Esta misión del Mesías, que el
mismo Cristo ha anunciado y que es su entrega como siervo doliente, no fue comprendida por sus discípulos y el
evangelio de este domingo vuelve a poner en evidencia esta situación.
Los hijos de Zebedeo, Santiago y
Juan, piden a Jesús estar sentados en los puestos principales una vez que la
gloria del Mesías sea patente, creyendo equivocadamente que esa gloria tiene
que ver con poder humano y con posiciones de privilegio. Esta situación indigna a los otros apóstoles,
posiblemente porque ellos también hubiesen querido ocupar alguno de estos
puestos de preeminencia.
Ante esto, para dejar claro una
vez más lo que significa seguirlo, Jesús enseñará que ser discípulo implica
hacer su mismo camino, es decir hacer el itinerario que pasa por la prueba, por
el sufrimiento y por la cruz. Y que en
la vivencia de la fe, no se deben buscar las prerrogativas de los jefes de este mundo, sino que se
debe ser el servidor de todos, imitándolo a Él, que no ha venido a ser servido sino a servir.
Este domingo, Jesús vuelve a
decirnos con claridad, que el discípulo no puede hacer un camino diferente al
del Maestro, por lo tanto, el camino del cristiano, para que éste sea un
auténtico, debe pasar por la cruz y por el servicio al prójimo, dejando de lado
toda pretensión de fama, poder o puestos de importancia. Tal y como lo hizo
Jesucristo, que pasó por nuestras mismas pruebas y sufrimientos, para ser ese
Sumo y Eterno Sacerdote, que presenta al Padre el sacrificio de su misma vida
para dar salvación a todo el género humano, tal y como nos lo ha recordado la
Carta a los Hebreos en la segunda lectura
Por tanto, esa radicalidad con la
que Cristo ha venido a servir debe ser el modo en que todo cristiano está
llamado a vivir.
Por esto, nuestra vida como
cristianos, independientemente de la vocación o ministerio que ejerzamos,
siempre debe ser un servicio al hermano, sin pretensiones de grandeza o
sintiéndonos superiores a los demás, todos debemos estar dispuestos a servir a
los hermanos, incluso con la propia vida, si esto fuera necesario, tal y como
lo hizo Jesucristo.
Así nos enseña el papa Francisco
al decirnos: «¿Pero qué hay que hacer para
ponerse en la misma dirección que Jesús, para pasar del emerger al sumergirse,
de la mentalidad del prestigio, esa mundana, a la del servicio, la cristiana?
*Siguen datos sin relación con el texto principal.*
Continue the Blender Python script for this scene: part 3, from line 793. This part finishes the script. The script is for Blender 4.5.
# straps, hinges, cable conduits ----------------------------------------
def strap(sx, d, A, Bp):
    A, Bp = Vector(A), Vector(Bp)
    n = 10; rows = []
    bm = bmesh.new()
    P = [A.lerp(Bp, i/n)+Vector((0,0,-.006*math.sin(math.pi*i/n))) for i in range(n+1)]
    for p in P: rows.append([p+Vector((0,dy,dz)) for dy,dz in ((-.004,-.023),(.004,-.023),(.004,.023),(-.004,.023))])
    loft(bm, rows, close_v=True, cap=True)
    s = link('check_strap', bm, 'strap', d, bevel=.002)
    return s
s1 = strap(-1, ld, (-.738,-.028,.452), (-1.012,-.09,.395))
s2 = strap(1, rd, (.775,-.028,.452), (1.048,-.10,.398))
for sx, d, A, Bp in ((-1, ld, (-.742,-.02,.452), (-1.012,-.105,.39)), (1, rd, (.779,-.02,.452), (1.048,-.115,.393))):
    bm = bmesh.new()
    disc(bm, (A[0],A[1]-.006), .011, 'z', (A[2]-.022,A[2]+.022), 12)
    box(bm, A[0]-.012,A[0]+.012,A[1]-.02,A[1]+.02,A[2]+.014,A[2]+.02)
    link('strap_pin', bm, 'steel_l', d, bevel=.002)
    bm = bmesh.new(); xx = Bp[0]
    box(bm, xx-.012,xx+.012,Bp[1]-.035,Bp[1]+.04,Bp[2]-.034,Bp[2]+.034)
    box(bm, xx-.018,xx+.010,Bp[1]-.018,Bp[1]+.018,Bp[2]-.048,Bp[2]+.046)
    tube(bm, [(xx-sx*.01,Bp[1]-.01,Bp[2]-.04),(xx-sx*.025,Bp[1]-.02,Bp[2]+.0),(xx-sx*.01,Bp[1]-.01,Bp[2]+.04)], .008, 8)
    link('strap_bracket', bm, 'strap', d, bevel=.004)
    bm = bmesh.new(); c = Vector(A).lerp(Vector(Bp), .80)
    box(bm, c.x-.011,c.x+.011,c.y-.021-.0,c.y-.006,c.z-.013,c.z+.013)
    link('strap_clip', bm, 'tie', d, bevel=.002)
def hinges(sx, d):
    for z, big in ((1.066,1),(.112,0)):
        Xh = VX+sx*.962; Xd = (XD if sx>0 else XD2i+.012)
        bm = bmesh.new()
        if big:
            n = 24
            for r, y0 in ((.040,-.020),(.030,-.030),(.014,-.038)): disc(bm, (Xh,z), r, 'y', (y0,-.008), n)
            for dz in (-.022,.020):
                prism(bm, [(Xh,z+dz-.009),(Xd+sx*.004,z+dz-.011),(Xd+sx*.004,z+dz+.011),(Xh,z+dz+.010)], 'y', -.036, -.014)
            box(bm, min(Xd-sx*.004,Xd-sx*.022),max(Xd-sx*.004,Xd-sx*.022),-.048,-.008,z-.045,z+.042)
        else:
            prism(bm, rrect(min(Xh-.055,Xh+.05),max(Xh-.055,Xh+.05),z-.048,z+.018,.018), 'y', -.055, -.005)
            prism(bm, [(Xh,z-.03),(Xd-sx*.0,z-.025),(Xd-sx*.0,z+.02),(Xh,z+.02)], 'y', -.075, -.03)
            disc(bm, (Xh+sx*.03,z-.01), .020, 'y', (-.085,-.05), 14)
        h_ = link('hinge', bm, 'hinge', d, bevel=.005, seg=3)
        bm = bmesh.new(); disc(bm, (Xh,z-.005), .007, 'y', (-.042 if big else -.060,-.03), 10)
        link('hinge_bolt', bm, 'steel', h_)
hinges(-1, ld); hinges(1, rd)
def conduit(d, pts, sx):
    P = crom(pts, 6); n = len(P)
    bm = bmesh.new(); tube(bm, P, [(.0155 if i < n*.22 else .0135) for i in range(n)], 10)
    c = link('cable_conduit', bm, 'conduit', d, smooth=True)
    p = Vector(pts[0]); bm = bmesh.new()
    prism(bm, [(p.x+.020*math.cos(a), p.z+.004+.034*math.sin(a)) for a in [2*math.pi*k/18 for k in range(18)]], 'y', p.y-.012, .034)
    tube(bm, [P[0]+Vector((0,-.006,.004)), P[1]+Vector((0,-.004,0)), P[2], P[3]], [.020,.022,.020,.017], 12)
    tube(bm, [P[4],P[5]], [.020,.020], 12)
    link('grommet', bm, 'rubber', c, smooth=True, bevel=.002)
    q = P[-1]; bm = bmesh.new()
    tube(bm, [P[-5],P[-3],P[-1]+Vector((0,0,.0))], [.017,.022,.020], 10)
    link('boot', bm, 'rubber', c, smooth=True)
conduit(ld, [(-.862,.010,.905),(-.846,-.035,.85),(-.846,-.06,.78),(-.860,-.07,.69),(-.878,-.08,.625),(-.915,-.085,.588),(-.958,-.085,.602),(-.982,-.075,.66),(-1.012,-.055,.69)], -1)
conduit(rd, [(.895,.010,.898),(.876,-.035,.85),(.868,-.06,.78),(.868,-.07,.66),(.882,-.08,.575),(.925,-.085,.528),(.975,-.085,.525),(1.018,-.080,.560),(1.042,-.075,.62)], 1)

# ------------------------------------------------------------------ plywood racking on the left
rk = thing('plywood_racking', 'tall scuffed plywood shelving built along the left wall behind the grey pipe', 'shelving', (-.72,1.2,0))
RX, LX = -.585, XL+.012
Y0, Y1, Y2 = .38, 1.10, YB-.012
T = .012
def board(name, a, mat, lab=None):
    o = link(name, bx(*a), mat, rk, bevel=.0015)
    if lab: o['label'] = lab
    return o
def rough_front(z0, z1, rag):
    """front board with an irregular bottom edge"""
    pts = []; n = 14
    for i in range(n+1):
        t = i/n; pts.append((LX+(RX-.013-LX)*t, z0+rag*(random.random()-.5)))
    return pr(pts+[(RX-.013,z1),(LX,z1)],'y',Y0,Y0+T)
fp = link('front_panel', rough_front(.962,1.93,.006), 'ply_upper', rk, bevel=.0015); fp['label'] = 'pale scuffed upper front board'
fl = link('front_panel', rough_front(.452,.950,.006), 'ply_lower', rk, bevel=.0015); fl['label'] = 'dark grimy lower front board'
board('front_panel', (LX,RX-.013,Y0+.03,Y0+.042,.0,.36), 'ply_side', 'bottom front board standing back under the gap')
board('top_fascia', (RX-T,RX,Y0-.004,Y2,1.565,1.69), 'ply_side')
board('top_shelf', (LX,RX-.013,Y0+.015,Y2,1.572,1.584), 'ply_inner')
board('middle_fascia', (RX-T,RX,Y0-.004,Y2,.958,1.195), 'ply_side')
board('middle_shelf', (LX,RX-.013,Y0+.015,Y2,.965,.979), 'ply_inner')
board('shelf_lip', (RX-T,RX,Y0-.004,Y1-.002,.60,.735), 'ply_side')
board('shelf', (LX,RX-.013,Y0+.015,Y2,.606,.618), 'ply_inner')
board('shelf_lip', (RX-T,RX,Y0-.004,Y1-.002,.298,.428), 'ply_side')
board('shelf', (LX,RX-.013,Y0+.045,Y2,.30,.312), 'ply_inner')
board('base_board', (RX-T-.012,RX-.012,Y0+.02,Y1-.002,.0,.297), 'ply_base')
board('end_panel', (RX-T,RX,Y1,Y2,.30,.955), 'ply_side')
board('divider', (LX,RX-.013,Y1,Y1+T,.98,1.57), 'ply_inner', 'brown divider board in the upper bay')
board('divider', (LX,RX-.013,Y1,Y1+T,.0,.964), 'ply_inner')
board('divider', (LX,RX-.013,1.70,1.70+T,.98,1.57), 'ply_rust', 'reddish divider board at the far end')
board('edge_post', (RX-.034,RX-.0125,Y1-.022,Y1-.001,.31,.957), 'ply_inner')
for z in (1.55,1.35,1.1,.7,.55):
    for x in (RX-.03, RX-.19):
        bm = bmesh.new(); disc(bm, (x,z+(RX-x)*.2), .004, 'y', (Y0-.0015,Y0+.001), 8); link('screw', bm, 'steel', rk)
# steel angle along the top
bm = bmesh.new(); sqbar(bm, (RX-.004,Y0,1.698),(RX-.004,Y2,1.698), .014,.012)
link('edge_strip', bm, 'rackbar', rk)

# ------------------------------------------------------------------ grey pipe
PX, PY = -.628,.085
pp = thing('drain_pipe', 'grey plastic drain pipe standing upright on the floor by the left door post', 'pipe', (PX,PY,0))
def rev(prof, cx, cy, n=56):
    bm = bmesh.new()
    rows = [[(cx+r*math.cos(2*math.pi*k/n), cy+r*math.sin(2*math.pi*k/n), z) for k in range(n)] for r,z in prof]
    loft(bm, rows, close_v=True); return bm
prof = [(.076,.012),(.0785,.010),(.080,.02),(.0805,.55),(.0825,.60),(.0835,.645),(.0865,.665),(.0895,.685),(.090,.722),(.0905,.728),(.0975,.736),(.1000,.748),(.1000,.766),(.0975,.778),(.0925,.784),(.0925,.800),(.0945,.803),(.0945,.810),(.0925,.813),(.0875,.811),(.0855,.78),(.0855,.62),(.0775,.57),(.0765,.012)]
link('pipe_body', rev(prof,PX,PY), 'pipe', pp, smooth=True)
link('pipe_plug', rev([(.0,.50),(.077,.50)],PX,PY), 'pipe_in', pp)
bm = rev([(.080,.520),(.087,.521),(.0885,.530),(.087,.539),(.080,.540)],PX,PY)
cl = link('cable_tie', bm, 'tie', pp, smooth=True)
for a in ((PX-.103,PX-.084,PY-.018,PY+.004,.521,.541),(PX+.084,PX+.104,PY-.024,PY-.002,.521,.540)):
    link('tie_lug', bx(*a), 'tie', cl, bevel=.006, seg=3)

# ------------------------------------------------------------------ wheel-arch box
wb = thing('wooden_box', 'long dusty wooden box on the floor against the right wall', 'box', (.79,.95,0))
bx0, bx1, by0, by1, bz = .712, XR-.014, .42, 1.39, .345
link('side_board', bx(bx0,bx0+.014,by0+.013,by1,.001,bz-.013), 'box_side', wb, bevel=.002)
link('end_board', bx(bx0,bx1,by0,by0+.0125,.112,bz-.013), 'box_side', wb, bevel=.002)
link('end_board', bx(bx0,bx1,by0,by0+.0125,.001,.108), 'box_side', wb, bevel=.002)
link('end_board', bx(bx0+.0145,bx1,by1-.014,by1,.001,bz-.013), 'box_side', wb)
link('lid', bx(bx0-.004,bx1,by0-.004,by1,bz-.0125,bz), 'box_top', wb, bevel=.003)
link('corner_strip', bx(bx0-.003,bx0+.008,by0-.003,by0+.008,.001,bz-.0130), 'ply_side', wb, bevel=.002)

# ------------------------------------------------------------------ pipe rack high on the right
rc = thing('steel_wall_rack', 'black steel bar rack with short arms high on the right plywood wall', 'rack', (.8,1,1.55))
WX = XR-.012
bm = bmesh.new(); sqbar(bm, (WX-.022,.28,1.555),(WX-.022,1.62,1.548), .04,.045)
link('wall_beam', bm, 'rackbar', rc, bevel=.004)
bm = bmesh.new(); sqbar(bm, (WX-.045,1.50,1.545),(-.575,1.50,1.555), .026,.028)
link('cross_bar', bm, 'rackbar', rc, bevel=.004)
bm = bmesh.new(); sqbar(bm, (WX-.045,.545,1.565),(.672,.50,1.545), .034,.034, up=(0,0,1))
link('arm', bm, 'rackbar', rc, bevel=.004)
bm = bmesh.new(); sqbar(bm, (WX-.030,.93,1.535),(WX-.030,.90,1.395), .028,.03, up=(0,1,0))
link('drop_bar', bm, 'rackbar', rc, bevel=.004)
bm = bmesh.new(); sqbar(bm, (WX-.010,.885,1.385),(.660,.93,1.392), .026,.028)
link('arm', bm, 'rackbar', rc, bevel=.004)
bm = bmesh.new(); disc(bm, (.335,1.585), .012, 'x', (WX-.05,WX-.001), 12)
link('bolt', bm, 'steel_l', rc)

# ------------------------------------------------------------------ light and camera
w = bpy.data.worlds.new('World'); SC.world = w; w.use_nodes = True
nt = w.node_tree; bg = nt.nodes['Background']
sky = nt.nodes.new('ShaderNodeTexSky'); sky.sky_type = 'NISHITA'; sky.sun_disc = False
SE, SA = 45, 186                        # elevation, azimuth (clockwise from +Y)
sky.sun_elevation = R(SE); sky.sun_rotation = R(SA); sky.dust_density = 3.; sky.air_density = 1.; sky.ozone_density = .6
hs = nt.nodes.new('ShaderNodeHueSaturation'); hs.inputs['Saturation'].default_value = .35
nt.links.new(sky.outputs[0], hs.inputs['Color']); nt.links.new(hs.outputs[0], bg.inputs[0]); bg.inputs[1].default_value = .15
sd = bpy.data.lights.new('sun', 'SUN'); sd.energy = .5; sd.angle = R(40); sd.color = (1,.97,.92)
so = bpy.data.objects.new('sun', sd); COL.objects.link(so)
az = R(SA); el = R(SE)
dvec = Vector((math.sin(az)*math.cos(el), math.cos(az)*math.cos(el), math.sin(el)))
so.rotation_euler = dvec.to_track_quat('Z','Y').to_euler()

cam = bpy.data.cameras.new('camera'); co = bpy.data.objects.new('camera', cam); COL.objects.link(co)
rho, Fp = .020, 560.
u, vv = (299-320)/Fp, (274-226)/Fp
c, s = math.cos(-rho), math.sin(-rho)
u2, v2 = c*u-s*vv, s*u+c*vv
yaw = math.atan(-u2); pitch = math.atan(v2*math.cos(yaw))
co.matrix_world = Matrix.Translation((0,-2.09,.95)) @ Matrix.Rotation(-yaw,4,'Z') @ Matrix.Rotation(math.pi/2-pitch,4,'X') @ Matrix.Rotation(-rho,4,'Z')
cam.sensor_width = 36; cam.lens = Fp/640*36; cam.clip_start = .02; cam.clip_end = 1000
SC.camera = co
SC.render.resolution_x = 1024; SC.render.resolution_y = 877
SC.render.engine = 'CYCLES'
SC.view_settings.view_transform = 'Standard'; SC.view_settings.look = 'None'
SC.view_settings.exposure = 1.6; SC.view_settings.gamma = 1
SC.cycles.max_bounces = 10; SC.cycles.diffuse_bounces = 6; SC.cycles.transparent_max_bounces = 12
Requiere compromiso, pero no es suficiente. Solos es difícil, por no decir
imposible, pero tenemos dentro una fuerza que nos ayuda. Es la del Bautismo, de
esa inmersión en Jesús que
todos nosotros hemos recibido por gracia y que nos dirige, nos impulsa a
seguirlo, a no buscar nuestro interés sino a ponernos al servicio. Es una
gracia, es un fuego que el Espíritu ha encendido en nosotros y que debe ser
alimentado. Pidamos hoy al Espíritu Santo que renueve en nosotros la gracia del
Bautismo, la inmersión en Jesús, en su forma de ser, para ser más servidores,
para ser siervos como Él ha sido con nosotros» (17.10.2021).
Por tanto, nuestra vida inmersa
en la de Cristo, no significa esconder los carismas o las virtudes que el Señor
pone en nuestra vida por medio de su Espíritu (esto tampoco sería correcto),
sino que esas virtudes y esos carismas serán para servir a Dios y a los
hermanos, pero nunca para querer sobresalir, para vanagloriarnos o para
pretender puestos de privilegio que nos alejen de los hermanos o de la vida
comunitaria.
Por tanto, trabajemos por
configurarnos cada vez más a Cristo, con la oración y con la vida sacramental,
para que, con la gracia bautismal alimentada con los dones del Espíritu,
podamos recorrer el camino que Él mismo nos ha trazado, que pasa por la cruz,
por el servicio al hermano y que llega a la vida eterna.